Thanks for the pointers. I'm still not very clear on what each of shadow, chutney, experimentor, torperf or even oprofile should be used for. I'm guessing chutney/oprofile (maybe toperf, originally, too?) are more useful for profiling processes, with less control over what happens in the network, and shadow/experimentor are more useful for network-level simulation. Please correct me if I'm wrong.
Correct.
A fully automated hidden service profiling tool will be very handy. As the community is currently designing next generation hidden service protocol, such tool will help developers evaluate different designs and implementations.
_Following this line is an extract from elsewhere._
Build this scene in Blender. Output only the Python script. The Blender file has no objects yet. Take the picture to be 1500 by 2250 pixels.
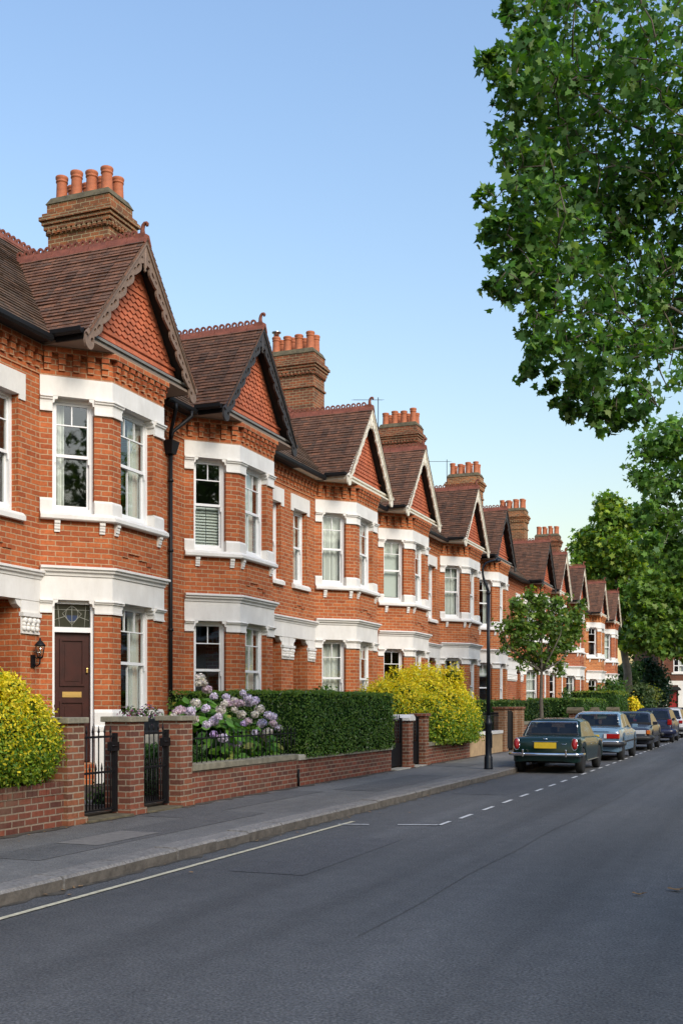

Great! Do you know what kinds of things are most useful to measure first? Is it more useful at this point to:
- measure time spent on functions within a process, to see if there's
anything taking up too much time, for example, at the hidden service's OP during the handshake; or 2. simulate load on a hidden service and see how request response time climbs with number of clients, etc.?
I would say 2 is better. I have done some initial profiling on low load HS and found that time spent on functions (i.e. computation) is negligible compared the time spent on creating circuits and cell transmitting.